Many years ago I fell into a hole and broke my leg and smashed my knee but today I see the funny side of life and so I wrote this I wrote something similar a few years ago but lost it so I thought it's coming up to Christmas and it's a time for fun 

The hole

It was black

It was big and round

It was sort of deep

Yet there it was upon the ground

Something you could not miss

But me being me

After a few and remember not a drop of tea

In I fell

I did not dive or somersault

Just screamed what the hell

Then I was gone

Into this hole

That was big and round and sort of deep

That all could see

Something you could not miss

Except me


THERE IS A POINT WE DON'T SEE EVERYTHING EVEN IF WE ARE STARING AT IT.



New day new dawn

Well it's only a few more days until Christmas and I still wonder sometimes what would I be doing if I hadn't changed my life so dramatically so many Christmases ago.

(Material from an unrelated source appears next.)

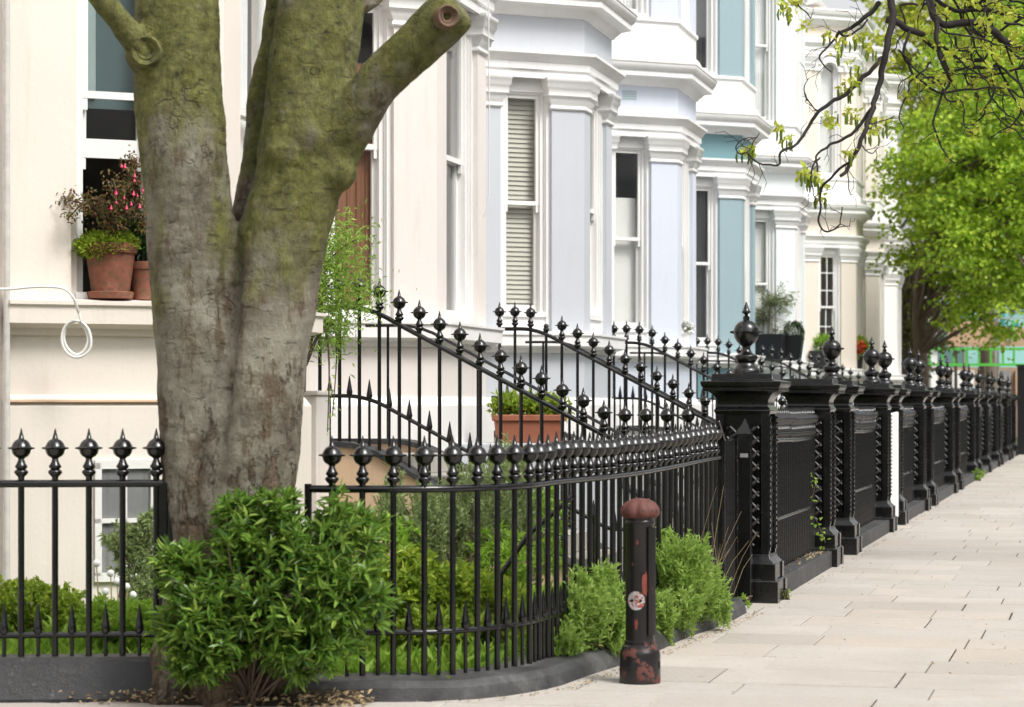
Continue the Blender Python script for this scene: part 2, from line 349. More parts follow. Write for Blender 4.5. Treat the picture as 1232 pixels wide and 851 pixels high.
# ------------------------------------------------------------------ ground
FRONT = 5.92; DN = .788; DS = .616; BL = 1.52      # bay front line, canted direction, canted length
LM = FRONT+DN*BL
g = MB().add([(-600, -60, -.03), (600, -60, -.03), (600, 1500, -.03), (-600, 1500, -.03)], [(0, 1, 2, 3)]); struct('ground', g, 'turf', smooth=0)
g = MB().add([(2.75, -20, -.012), (9.5, -20, -.012), (9.5, 400, -.012), (2.75, 400, -.012)], [(0, 1, 2, 3)]); struct('road', g, 'asphalt', smooth=0)
g = MB().box(2.6, 2.75, -20, 400, -.1, .008); struct('kerb', g, 'kerbstone', smooth=0)
g = MB().add([(-14, 9, -.004), (2.6, 9, -.004), (2.6, 90, -.004), (-14, 90, -.004)], [(0, 1, 2, 3)]); struct('pavement_bed', g, 'joint', smooth=0)
g = MB(); y = 9.0
rr = random.Random(3)
while y < 90:
    d = rr.choice([.5, .6, .68, .75]); x = -9.0 + rr.uniform(0, .8)
    if y > 20: x = -3.6+rr.uniform(0, .8)
    while x < 2.55:
        wd = min(rr.uniform(.55, 1.15), 2.59-x)
        e = rr.choice([.002, .003, .004, .006]); z = .004+rr.uniform(-.0015, .0015); t1 = rr.uniform(-.0015, .0015)
        ey_ = rr.choice([.003, .006, .009, .012])
        c = [(x+e, y+ey_), (x+wd-e, y+ey_+rr.uniform(0, .003)), (x+wd-e, y+d-ey_), (x+e, y+d-ey_)]
        b = .004
        top = [(c[0][0]+b, c[0][1]+b, z), (c[1][0]-b, c[1][1]+b, z+t1), (c[2][0]-b, c[2][1]-b, z+t1), (c[3][0]+b, c[3][1]-b, z)]
        low = [(px, py, z-.0065) for px, py in c]
        g.add(top+low, [(0, 1, 2, 3), (4, 5, 1, 0), (5, 6, 2, 1), (6, 7, 3, 2), (7, 4, 0, 3)])
        x += wd
    y += d
struct('pavement', g, 'yorkstone', smooth=0)
g = MB().prism([(-2.68, 17.35), (-2.76, 90), (-7.3, 90), (-7.3, 9.5), (-5.9, 11.7), (-4.8, 11.86), (-4.15, 12.12), (-3.64, 11.98), (-3.36, 12.08), (-3.1, 12.6), (-2.9, 13.2)], -.02, .07)
struct('garden_ground', g, 'turf', smooth=0)

# ------------------------------------------------------------------ terraced houses
def frame(o, d):
    n = (d[1], -d[0])
    return lambda u, out, h: (o[0]+d[0]*u+n[0]*out, o[1]+d[1]*u+n[1]*out, h)
def s_of(z, L=FRONT): return (z-ST*L)/CT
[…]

When I go out on the streets at night I sometimes stop at places I used to frequent and think about things and sometimes remember what happened here but I've learned that you can't change the past, it's just gone. You can only have regrets and these you don't have to dwell on because everyday life changes. I wake to a new day free of drugs and thoughts I never knew I had. Have to admit some are really personal.  One thought I had was that many well known MP s are signed up to the end homeless by 2012 campaign. How about actual homeless people signing up as well after all two heads are better than one and aren't homeless people the ones that matter. The way I see it if you get everyone doing there thing to end homelessness then this gives it more power and instead of the words unlock your potential. Lets always use the words lets us help you reach your goal because that's what it's all about two bodies working for the samething but it says a lot more if your saying we want to help. Not that's we don't know it but as they say words are more powerful than sword after all so many have started wars.